Review | A sex tour through Tokyo’s ‘pleasure district’ from the 1960s is a tale of sake and sordid reality
- Geishas and the Floating World is an ode to sex and Japan in the 1960s through an American’s eyes – a world where glimpses of glamour still exist
- Co-author Stephen Longstreet doesn’t shy away from the dark side of Yoshiwara, while depiciting it mainly as a sex factory behind satin curtains

Geishas and the Floating World: Inside Tokyo’s Yoshiwara Pleasure District, by Stephen Longstreet and Ethel Longstreet, Tuttle, 4 stars
The mid-20th century comic strip Terry and the Pirates, as cringeworthy as its artless racism is, tells us as much about Americans of the era as it does about the Chinese. In a similar way, Stephen and Ethel Longstreet’s Geishas and the Floating World is a delightful artefact for seeing Japan through the 1960s American gaze. However, this gaze is so ineluctably male that it’s hard to identify what Ethel’s contributions might have been.

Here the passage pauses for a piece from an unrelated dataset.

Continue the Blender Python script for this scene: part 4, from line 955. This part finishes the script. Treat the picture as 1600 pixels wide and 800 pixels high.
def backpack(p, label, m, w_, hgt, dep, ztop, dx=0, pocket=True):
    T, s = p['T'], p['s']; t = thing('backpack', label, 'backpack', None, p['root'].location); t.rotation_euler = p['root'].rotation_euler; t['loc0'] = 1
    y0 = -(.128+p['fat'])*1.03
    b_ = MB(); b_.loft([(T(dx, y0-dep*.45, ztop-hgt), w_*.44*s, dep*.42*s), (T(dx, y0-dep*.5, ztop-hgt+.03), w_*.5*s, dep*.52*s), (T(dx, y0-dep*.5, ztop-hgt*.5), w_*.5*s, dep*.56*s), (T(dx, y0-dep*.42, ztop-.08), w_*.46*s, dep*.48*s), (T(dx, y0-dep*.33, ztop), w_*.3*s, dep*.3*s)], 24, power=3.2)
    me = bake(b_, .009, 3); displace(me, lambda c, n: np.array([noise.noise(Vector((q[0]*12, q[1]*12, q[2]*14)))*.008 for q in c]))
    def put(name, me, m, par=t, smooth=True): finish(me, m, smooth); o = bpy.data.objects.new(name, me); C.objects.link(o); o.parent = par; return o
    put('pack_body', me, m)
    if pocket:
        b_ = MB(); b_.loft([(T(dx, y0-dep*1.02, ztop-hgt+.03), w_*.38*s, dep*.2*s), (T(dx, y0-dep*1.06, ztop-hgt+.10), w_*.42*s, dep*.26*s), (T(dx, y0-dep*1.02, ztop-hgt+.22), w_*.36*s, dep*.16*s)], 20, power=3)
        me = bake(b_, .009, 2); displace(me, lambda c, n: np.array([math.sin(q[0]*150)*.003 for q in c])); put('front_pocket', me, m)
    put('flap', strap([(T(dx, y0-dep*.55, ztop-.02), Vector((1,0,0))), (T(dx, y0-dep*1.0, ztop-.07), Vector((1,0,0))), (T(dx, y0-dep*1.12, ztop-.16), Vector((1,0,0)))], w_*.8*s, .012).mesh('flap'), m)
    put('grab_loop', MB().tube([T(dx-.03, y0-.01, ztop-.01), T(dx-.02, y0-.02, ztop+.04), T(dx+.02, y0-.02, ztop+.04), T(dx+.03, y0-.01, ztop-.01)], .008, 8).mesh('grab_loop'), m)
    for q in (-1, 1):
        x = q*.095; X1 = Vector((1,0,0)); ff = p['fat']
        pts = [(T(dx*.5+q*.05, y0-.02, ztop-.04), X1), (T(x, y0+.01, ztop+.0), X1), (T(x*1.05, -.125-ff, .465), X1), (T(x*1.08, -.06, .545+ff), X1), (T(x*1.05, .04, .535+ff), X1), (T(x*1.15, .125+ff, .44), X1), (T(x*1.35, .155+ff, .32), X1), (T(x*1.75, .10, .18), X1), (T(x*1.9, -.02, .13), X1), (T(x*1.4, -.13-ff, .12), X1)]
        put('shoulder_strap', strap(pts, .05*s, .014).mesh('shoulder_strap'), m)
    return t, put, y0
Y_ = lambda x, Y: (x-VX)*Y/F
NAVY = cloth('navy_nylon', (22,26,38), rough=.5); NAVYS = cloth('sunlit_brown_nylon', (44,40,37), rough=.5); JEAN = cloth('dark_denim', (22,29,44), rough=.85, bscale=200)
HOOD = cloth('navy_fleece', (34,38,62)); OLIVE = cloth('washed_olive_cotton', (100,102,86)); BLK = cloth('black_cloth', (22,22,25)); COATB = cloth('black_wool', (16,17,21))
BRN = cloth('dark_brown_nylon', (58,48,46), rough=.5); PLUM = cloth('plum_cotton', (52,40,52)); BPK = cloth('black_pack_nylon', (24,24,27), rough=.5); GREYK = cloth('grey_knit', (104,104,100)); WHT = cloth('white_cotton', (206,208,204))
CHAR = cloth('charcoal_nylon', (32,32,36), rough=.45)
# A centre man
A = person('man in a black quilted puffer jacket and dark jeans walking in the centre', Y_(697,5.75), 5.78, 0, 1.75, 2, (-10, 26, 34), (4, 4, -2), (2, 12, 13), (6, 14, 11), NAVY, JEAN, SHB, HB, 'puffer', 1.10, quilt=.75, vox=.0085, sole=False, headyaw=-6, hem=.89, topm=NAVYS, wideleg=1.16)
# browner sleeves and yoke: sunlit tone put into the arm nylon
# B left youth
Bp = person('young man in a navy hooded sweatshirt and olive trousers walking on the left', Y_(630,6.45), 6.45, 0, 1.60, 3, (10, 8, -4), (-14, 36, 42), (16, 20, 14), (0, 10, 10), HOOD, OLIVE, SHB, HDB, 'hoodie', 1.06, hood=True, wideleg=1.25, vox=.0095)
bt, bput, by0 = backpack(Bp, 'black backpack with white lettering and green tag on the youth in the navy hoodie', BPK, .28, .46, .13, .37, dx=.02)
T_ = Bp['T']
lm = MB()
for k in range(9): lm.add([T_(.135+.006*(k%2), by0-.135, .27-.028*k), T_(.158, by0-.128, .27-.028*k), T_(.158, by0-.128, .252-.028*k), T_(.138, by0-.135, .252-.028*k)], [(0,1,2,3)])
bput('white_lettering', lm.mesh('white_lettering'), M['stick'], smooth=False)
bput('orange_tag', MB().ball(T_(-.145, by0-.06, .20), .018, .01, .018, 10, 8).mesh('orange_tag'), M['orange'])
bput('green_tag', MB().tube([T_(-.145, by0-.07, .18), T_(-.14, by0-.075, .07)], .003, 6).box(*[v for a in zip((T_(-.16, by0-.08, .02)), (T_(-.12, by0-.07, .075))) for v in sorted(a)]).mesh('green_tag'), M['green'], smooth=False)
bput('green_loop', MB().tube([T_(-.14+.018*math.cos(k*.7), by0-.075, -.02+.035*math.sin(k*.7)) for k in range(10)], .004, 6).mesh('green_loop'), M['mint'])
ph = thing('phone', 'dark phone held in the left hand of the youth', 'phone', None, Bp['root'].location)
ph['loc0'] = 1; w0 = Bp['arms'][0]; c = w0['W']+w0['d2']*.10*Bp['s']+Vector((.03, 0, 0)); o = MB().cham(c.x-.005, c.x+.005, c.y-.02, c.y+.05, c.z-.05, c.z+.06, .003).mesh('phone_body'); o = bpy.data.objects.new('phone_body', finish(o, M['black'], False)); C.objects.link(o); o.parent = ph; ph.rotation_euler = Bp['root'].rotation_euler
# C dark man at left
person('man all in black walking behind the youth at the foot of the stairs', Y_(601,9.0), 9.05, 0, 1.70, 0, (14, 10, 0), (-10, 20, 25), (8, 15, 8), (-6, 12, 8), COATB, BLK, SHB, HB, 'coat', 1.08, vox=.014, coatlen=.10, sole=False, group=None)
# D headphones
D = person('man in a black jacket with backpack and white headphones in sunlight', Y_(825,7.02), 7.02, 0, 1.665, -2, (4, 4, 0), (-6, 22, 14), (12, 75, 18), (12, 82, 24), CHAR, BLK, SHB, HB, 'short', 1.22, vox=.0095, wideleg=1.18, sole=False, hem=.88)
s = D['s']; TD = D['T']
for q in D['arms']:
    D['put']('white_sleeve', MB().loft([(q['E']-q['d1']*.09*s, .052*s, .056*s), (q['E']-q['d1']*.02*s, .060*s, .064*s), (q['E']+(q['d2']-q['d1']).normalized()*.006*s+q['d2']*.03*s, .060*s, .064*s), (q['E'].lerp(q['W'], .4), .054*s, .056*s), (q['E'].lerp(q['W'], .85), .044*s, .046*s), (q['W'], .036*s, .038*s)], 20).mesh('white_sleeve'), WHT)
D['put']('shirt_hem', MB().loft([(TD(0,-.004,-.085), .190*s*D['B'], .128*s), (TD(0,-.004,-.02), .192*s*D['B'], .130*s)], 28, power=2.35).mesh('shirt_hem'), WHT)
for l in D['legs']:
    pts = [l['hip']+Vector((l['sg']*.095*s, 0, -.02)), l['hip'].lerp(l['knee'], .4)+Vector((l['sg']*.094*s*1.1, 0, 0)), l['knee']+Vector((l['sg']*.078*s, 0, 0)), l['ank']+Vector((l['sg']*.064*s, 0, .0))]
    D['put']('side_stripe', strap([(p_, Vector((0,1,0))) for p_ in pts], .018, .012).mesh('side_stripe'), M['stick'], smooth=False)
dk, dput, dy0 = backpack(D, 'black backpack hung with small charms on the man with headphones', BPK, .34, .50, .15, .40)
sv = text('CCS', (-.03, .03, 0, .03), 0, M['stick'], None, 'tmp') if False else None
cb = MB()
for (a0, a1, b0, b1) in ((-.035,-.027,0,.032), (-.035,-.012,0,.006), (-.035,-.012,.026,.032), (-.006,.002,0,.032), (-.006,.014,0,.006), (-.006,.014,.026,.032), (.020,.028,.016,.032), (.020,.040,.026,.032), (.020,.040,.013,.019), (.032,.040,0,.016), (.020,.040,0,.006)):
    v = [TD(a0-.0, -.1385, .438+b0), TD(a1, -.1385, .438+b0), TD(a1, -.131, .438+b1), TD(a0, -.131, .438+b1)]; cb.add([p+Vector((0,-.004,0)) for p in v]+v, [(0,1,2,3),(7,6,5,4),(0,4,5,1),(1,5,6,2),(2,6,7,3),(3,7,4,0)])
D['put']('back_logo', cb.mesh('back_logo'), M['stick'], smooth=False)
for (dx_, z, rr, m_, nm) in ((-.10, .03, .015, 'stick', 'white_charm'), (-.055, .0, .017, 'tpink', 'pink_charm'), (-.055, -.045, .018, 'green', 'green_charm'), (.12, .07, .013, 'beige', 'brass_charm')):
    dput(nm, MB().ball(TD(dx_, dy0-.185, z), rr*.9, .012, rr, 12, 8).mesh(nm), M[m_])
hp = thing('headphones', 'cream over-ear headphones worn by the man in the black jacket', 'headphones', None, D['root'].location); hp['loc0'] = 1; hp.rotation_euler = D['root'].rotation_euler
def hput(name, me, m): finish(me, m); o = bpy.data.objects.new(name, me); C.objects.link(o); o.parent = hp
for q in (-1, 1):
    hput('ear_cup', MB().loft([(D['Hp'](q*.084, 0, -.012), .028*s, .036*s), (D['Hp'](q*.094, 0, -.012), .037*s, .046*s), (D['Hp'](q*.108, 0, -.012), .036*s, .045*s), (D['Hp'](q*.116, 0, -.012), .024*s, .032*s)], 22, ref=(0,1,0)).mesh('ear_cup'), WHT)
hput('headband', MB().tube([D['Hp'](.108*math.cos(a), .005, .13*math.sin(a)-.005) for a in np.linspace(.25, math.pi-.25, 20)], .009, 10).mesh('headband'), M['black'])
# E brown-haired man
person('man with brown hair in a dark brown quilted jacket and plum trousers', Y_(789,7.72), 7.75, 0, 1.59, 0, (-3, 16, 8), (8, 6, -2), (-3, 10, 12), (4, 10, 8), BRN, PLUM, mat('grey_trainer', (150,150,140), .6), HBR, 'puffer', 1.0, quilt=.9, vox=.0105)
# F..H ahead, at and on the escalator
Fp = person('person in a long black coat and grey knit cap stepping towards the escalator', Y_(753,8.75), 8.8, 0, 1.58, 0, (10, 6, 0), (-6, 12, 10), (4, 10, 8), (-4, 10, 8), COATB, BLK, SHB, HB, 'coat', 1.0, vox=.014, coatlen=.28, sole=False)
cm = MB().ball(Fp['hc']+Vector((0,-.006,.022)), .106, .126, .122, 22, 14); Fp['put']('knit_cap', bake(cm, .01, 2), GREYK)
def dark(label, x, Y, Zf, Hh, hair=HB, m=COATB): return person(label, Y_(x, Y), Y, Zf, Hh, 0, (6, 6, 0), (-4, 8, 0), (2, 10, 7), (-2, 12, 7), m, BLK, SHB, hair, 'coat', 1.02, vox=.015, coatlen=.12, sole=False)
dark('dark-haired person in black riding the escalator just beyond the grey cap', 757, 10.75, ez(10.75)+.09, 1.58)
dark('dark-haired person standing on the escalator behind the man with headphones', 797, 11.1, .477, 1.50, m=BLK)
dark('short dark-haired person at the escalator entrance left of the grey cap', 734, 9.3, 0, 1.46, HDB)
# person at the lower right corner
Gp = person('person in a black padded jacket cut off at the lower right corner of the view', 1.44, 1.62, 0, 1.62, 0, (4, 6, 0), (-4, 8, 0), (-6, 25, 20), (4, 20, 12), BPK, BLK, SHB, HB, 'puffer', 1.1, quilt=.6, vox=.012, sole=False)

Still, Stephen Longstreet is the perfect American to reflect on the Yoshiwara pleasure district. A painter, jazzman, Hollywood screenplay writer, equally at home in Tabu in Saint Germain des Prés and the Cotton Club in Harlem, he instinctively identifies life in Yoshiwara as an Eastern vie de bohème.
It is one of around 100 books Longstreet wrote, so readers will not pick it up expecting the literary insight of Donald Keane’s translations of Japanese literature or the erudition of Ivan Morris’ The World of the Shining Prince.

Yoshiwara, like many other pleasure quarters across Asia, was organised by a government keen on social control and tax revenues. Set in a former marshland, it soon extended over many acres of tea houses, baths, theatres and courtesans’ villas.